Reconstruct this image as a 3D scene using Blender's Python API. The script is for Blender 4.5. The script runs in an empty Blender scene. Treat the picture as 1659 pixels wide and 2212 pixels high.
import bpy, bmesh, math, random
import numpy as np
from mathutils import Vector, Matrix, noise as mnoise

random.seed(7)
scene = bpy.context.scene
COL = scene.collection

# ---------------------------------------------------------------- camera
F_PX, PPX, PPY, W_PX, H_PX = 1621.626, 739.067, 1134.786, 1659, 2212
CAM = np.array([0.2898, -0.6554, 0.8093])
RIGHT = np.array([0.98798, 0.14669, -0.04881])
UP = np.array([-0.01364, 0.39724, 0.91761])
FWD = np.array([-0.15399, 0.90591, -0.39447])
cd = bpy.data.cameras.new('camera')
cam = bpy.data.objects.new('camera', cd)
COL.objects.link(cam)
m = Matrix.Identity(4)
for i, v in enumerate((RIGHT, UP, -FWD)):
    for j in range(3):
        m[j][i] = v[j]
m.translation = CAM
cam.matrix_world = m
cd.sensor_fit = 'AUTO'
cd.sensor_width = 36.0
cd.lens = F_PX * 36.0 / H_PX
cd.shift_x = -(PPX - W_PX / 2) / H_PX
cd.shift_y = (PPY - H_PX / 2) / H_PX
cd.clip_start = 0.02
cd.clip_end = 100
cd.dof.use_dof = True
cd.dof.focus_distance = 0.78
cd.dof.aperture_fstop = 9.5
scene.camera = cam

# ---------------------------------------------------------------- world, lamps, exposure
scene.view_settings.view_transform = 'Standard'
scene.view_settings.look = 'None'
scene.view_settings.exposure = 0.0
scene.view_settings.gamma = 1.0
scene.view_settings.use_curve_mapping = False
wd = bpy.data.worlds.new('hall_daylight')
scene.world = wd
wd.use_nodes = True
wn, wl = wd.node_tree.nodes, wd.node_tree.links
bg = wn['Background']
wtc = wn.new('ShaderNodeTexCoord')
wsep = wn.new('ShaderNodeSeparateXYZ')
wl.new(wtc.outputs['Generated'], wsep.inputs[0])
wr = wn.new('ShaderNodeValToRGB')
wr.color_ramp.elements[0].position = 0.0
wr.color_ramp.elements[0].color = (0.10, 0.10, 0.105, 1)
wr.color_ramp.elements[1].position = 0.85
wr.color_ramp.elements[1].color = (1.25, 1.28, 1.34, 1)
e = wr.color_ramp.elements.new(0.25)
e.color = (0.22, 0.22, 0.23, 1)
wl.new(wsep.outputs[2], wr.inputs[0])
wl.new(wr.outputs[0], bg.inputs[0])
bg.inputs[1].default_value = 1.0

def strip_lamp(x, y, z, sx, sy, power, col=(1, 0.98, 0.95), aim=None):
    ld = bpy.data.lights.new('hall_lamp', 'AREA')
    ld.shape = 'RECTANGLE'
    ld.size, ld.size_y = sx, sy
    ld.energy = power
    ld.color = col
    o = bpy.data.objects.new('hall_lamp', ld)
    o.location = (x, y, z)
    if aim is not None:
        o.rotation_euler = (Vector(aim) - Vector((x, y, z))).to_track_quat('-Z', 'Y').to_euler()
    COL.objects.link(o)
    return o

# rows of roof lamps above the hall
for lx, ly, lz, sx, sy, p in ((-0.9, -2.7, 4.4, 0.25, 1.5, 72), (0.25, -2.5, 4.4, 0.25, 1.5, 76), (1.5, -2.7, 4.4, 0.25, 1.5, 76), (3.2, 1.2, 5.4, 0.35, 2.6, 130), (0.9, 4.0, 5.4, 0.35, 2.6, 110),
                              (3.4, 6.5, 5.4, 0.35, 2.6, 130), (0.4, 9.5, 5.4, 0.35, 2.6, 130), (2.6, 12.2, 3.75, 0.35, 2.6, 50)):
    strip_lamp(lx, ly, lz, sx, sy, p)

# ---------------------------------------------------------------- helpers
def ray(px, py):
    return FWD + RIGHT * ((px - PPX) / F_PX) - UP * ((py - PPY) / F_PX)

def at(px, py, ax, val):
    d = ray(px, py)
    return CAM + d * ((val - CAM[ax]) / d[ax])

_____

Objective: Please reproduce the entire listing, exactly as shown.

Final result:
Reconstruct this image as a 3D scene using Blender's Python API. The script is for Blender 4.5. The script runs in an empty Blender scene. Treat the picture as 1659 pixels wide and 2212 pixels high.
import bpy, bmesh, math, random
import numpy as np
from mathutils import Vector, Matrix, noise as mnoise

random.seed(7)
scene = bpy.context.scene
COL = scene.collection

# ---------------------------------------------------------------- camera
F_PX, PPX, PPY, W_PX, H_PX = 1621.626, 739.067, 1134.786, 1659, 2212
CAM = np.array([0.2898, -0.6554, 0.8093])
RIGHT = np.array([0.98798, 0.14669, -0.04881])
UP = np.array([-0.01364, 0.39724, 0.91761])
FWD = np.array([-0.15399, 0.90591, -0.39447])
cd = bpy.data.cameras.new('camera')
cam = bpy.data.objects.new('camera', cd)
COL.objects.link(cam)
m = Matrix.Identity(4)
for i, v in enumerate((RIGHT, UP, -FWD)):
    for j in range(3):
        m[j][i] = v[j]
m.translation = CAM
cam.matrix_world = m
cd.sensor_fit = 'AUTO'
cd.sensor_width = 36.0
cd.lens = F_PX * 36.0 / H_PX
cd.shift_x = -(PPX - W_PX / 2) / H_PX
cd.shift_y = (PPY - H_PX / 2) / H_PX
cd.clip_start = 0.02
cd.clip_end = 100
cd.dof.use_dof = True
cd.dof.focus_distance = 0.78
cd.dof.aperture_fstop = 9.5
scene.camera = cam

# ---------------------------------------------------------------- world, lamps, exposure
scene.view_settings.view_transform = 'Standard'
scene.view_settings.look = 'None'
scene.view_settings.exposure = 0.0
scene.view_settings.gamma = 1.0
scene.view_settings.use_curve_mapping = False
wd = bpy.data.worlds.new('hall_daylight')
scene.world = wd
wd.use_nodes = True
wn, wl = wd.node_tree.nodes, wd.node_tree.links
bg = wn['Background']
wtc = wn.new('ShaderNodeTexCoord')
wsep = wn.new('ShaderNodeSeparateXYZ')
wl.new(wtc.outputs['Generated'], wsep.inputs[0])
wr = wn.new('ShaderNodeValToRGB')
wr.color_ramp.elements[0].position = 0.0
wr.color_ramp.elements[0].color = (0.10, 0.10, 0.105, 1)
wr.color_ramp.elements[1].position = 0.85
wr.color_ramp.elements[1].color = (1.25, 1.28, 1.34, 1)
e = wr.color_ramp.elements.new(0.25)
e.color = (0.22, 0.22, 0.23, 1)
wl.new(wsep.outputs[2], wr.inputs[0])
wl.new(wr.outputs[0], bg.inputs[0])
bg.inputs[1].default_value = 1.0

def strip_lamp(x, y, z, sx, sy, power, col=(1, 0.98, 0.95), aim=None):
    ld = bpy.data.lights.new('hall_lamp', 'AREA')
    ld.shape = 'RECTANGLE'
    ld.size, ld.size_y = sx, sy
    ld.energy = power
    ld.color = col
    o = bpy.data.objects.new('hall_lamp', ld)
    o.location = (x, y, z)
    if aim is not None:
        o.rotation_euler = (Vector(aim) - Vector((x, y, z))).to_track_quat('-Z', 'Y').to_euler()
    COL.objects.link(o)
    return o

# rows of roof lamps above the hall
for lx, ly, lz, sx, sy, p in ((-0.9, -2.7, 4.4, 0.25, 1.5, 72), (0.25, -2.5, 4.4, 0.25, 1.5, 76), (1.5, -2.7, 4.4, 0.25, 1.5, 76), (3.2, 1.2, 5.4, 0.35, 2.6, 130), (0.9, 4.0, 5.4, 0.35, 2.6, 110),
                              (3.4, 6.5, 5.4, 0.35, 2.6, 130), (0.4, 9.5, 5.4, 0.35, 2.6, 130), (2.6, 12.2, 3.75, 0.35, 2.6, 50)):
    strip_lamp(lx, ly, lz, sx, sy, p)

# ---------------------------------------------------------------- helpers
def ray(px, py):
    return FWD + RIGHT * ((px - PPX) / F_PX) - UP * ((py - PPY) / F_PX)

def at(px, py, ax, val):
    d = ray(px, py)
    return CAM + d * ((val - CAM[ax]) / d[ax])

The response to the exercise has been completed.